Economics Asked on April 18, 2021
Why do we just assume that the β is symmetric for a stock? Could it not very well be the case that the β has a larger leverage (covariance with the market) for example 1.2 in a bear (baisse) market and a lower leverage (covariance) e.g. 0.8 in a bull (hausse) market for an individual stock, or the other way around? This would mean that the stock drops more than the index when the index drops and gains less than the index when the index gains. Of course this is neither a rational investment compared to index nor is it by definition a covariance, but it looks from numbers and graphs that several stocks or investments do not have the same β during a bull/ gaining market compared to a bear dropping market, it will drop more than the market when the market drops and not even outperform the market when the market gains.

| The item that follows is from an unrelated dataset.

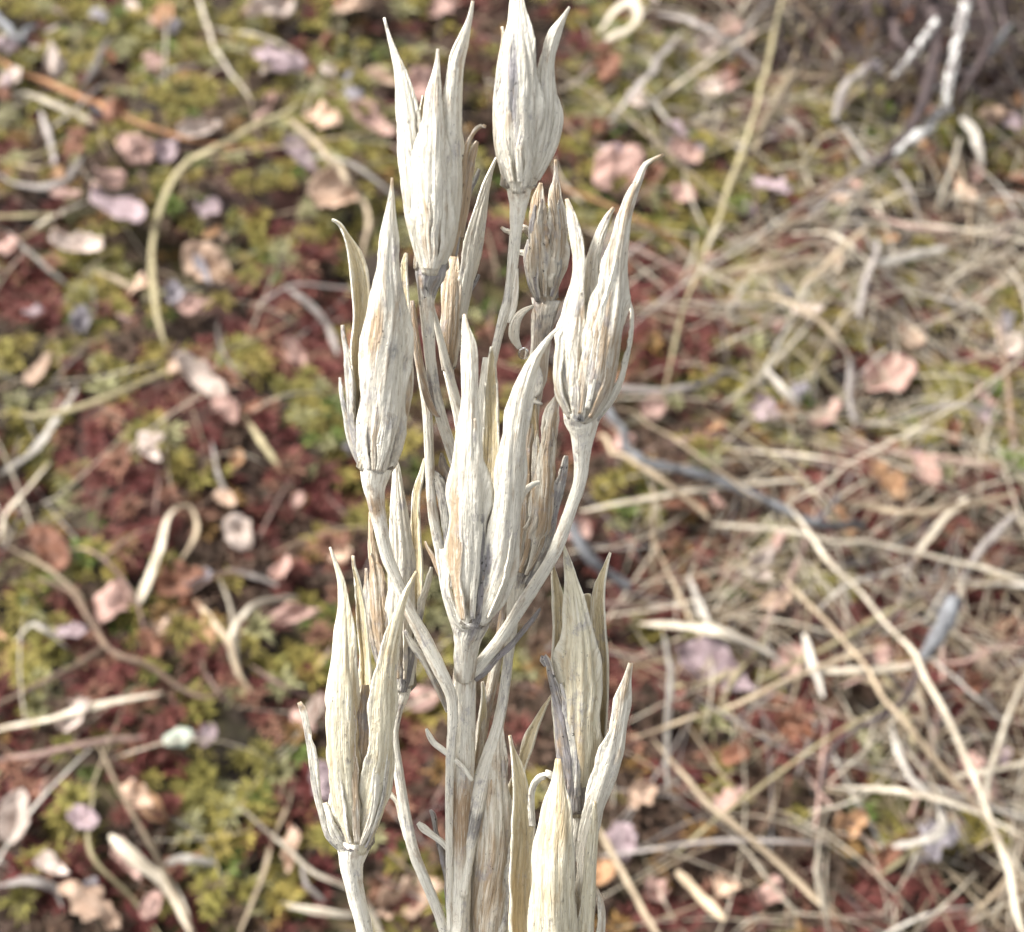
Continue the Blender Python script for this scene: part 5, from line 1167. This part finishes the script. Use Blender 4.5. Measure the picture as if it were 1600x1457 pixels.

Or is that something that would be explained by the alpha value of the CAPM, meaning that the alpha is some individual characteristic of the company?
I would say that we don't generally speaking assume that stock betas are constant. For example the paper Explanations for the Instability of Equity Beta: Risk-Free Rate Changes and Leverage Effects, from 1985 (!), cites at least six other earlier papers that the market risk of securities is not stable.
Many papers use a rolling window CAPM estimation approach (a popular way of allowing betas to vary) exactly because CAPM and more generally factor model betas do not seem to be constant. See for example the JFE paper CAPM for estimating the cost of equity capital: Interpreting the empirical evidence.
Correct answer by BKay on April 18, 2021
A beta is, by definition, constant (at least, over the time period it's calculated). You could divide a time period into subperiods based on what direction the index is going, and calculate two different measures for each direction, but then what you're calculating isn't the beta in general, it's a beta for those subperiods.